__EXERCISE DESCRIPTION__
Work through the following lines and count those that hold the word "part". Reply with that number only.

----- PROVIDED RECORDS -----

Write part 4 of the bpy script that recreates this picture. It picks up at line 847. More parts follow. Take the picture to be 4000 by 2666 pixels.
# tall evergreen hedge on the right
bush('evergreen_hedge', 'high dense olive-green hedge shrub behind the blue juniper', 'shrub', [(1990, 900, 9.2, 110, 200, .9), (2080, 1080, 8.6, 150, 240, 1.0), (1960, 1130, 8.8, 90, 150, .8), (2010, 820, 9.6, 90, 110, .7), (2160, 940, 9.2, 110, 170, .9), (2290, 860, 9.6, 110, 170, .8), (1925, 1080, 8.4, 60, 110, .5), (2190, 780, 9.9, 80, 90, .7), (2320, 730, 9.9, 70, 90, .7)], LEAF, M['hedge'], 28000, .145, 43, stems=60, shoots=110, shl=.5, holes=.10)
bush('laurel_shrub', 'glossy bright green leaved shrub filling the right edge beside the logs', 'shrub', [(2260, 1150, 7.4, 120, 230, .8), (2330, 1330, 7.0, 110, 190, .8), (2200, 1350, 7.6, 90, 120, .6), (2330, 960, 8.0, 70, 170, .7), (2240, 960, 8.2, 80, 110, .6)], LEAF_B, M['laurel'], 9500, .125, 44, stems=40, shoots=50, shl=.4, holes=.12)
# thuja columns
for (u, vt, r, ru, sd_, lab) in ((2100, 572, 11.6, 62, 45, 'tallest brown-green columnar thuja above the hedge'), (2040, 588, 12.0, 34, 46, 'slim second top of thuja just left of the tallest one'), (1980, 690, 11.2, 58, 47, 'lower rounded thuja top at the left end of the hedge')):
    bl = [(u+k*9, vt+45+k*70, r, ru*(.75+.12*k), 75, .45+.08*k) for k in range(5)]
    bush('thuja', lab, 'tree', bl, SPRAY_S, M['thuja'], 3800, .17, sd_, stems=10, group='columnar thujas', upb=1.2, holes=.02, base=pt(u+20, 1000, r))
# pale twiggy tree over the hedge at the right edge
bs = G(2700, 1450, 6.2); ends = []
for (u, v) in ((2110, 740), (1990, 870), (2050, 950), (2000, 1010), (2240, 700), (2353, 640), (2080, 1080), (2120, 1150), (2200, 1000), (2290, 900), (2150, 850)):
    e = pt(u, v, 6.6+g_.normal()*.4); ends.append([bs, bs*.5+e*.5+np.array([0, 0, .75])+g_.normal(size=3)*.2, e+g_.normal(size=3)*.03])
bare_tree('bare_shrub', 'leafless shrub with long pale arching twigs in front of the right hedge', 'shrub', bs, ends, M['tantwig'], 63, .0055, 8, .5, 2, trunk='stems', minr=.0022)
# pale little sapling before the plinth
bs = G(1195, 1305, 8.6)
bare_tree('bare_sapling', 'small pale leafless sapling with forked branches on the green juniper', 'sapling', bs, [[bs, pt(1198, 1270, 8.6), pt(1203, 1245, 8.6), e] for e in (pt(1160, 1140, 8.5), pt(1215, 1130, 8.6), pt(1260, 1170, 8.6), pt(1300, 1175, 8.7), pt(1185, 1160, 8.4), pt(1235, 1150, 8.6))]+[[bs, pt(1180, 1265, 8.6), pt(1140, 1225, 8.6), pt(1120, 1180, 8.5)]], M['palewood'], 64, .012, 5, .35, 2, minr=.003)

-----
----- PROVIDED RECORDS -----

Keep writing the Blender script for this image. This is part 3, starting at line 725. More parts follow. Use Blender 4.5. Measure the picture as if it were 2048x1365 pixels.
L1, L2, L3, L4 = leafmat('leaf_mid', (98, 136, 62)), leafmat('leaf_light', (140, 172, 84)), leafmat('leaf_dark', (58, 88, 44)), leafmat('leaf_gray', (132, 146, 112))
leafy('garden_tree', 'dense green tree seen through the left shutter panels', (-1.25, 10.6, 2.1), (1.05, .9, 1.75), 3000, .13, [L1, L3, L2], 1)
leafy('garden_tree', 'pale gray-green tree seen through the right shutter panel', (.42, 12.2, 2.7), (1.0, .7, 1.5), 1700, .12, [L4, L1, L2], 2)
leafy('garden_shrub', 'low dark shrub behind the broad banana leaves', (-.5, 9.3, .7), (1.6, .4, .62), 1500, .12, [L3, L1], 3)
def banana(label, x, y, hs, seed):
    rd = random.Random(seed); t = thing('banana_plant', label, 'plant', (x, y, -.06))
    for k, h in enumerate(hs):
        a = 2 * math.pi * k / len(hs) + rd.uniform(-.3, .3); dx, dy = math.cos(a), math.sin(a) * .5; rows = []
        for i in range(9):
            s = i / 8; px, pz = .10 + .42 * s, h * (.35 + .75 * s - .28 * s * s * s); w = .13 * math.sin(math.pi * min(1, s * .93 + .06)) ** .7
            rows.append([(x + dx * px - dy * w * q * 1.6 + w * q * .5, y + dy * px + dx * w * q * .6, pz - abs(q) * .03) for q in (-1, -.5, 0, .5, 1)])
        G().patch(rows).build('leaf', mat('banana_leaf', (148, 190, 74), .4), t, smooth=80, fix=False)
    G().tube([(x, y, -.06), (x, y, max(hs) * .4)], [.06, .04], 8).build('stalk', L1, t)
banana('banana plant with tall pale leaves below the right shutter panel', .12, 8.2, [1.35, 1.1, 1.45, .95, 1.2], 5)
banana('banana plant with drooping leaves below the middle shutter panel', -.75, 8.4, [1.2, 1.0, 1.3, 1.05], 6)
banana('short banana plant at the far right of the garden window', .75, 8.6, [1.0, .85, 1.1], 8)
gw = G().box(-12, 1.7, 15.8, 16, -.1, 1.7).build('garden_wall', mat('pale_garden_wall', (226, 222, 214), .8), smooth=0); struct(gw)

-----

__RESULT OF THIS EXERCISE__
2